VIDEO VAULT | The Las Vegas homefront during World War I

Troops at LV Train Station UNLV Special Collections

This Sunday, Nov. 11, marks 100 years since the armistice was signed that ended World War I, or The Great War, as it was called at the time, which involved 32 countries.

A new exhibit, which is a collaboration between the Nevada State Museum and the Las Vegas Springs Preserve, brings together artifacts, articles, photographs and more with a distinct perspective.

"So, we wanted to focus on how it was experienced in Nevada," explains Crystal Van Dee, co-curator of the exhibit along with the Nevada State Museum's Ilana Short.

When the United States entered the conflict in 1917, the city had only existed for 12 years as a dusty railroad stop on the route between Los Angeles and Salt Lake City.

"You have to remember that Las Vegas itself was maybe around 2,000 people in the whole city, and then Clark County would have been a couple thousand more," explains Van Dee.

Uncle Sam set up a draft for each community according to its size.

Van Dee notes, "We did meet our quota. There was a draft quota and an enlistment quota, and Las Vegas met that quota as well."

Hundreds from Clark County made the journey "over there."

Enlistees can be found proudly posing for a photo on the front page of the Las Vegas Age, one of two weekly newspapers serving Clark County.

Other editions listed the draftees by name and lottery number.

In addition to manpower, the war effort needed produce, which was grown here in the valley and elsewhere.

In the area that is now Sunset Park and Wayne Newton's Casa de Shenandoah, Japanese immigrant Yonema "Bill" Tomiyasu was raising a variety of crops.

In the nearby Moapa Valley, different types of melons were being farmed on a large scale.

President Woodrow Wilson called on farmers to contribute to the war effort, sending out a "National Preparedness Train" which made a stop in Las Vegas on May 16, 1917, six weeks after Congress had passed a resolution to go to war against Germany.

"There was a worldwide food shortage during the war," says Van Dee. "So Nevada was still very agricultural. We were able to participate a lot that way."

As the war progressed, locals scanned the Las Vegas Age and Clark County Review for details, long before television or even radio had arrived here.

"What people were getting in the newspaper, that was it, and letters home," says Van Dee.

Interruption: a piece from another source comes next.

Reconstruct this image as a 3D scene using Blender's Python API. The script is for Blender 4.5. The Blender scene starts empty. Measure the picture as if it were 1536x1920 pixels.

Decades later, in what became an annual parade down Fremont Street before the canopy began construction in 1993, News 3 spoke with veterans of The Great War.

"That was in July 1918 when I enlisted," said veteran Jose Montoya during the 1992 procession. "Then I was active duty until February 1919."

"I remember back 65 years ago when I was standing in the mud in France," noted an unidentified veteran on Fremont in 1983. "Today, I'm under sunshine in Nevada, which is a blessing."

What did he think of most when recalling the conflict?

"The first thing: I'm glad I'm alive," the veteran replied with a smile.

Weapons weren't the only thing to be afraid of as the United States poured troops into Europe.

A deadly worldwide flu, which eventually killed more people than the war itself, started several months before the armistice was signed, and impacted Las Vegas directly.

"The earliest outbreaks were toward the summer," says Van Dee, referring to a graph showing the number of flu cases. "Then, they slumped off and peaked again in the winter. So, they kind of went through 1919 after that."

Articles referring to the flu and safety measures can be found in local newspapers, but there was not much in the way of statistics, which might have dampened morale.

"You didn't have to report flu deaths to the health department at the time, so we don't really know exactly how many people in Nevada died of the flu," said Van Dee.

The 100th anniversary exhibit is actually in two parts.

The display at the Nevada State Museum concentrates on the conflict was seen in the Silver State ("The Homefront"), while its counterpart at the Origen Museum looks at the war from more of an international perspective ("The Western Front").

Both exhibits are located within the Las Vegas Springs Preserve on Valley View at Meadows Lane.